I also happen to believe that a lot of these folks who praise text
editors to the skies, and who think that great hackers don't use IDEs,
are making a virtue out of artificial and unnecessary self-imposed
constraints. Unless I take a programming text editor and heavily
customize it, in effect making it an IDE, there are many things I can do
in an IDE that I can't do with the text editor alone. Many of those
things are very useful and time-saving. I could do them on the command
line or with shell scripts, but then I'd be re-inventing the wheel. If I
chose not to do them at all, or wasn't even aware that I could do them,
I hardly think that's praiseworthy.

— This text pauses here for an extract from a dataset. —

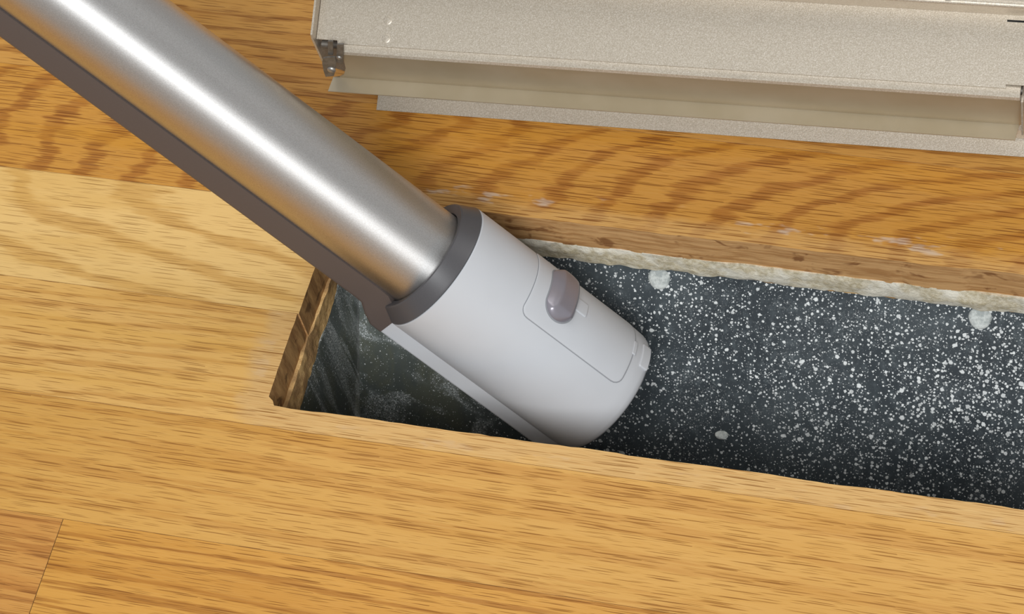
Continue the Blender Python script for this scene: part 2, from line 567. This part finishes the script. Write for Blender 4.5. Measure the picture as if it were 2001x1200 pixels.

In any case I'd be spending more of
my time in a non-IDE situation to get the job done.

I don't doubt that a lot of very good programmers use text editors
rather than IDEs. More power to them - I'll stick with IDEs where they
suit, because they allow me to get work done faster.

A lot depends on exactly what it is that people are writing. If I was
writing a Linux device driver in C I'd be cool with vim. But these days,
where I have to deal with .NET or J2EE web apps with thousands of source
files, I'd be an imbecile to try and do that with emacs.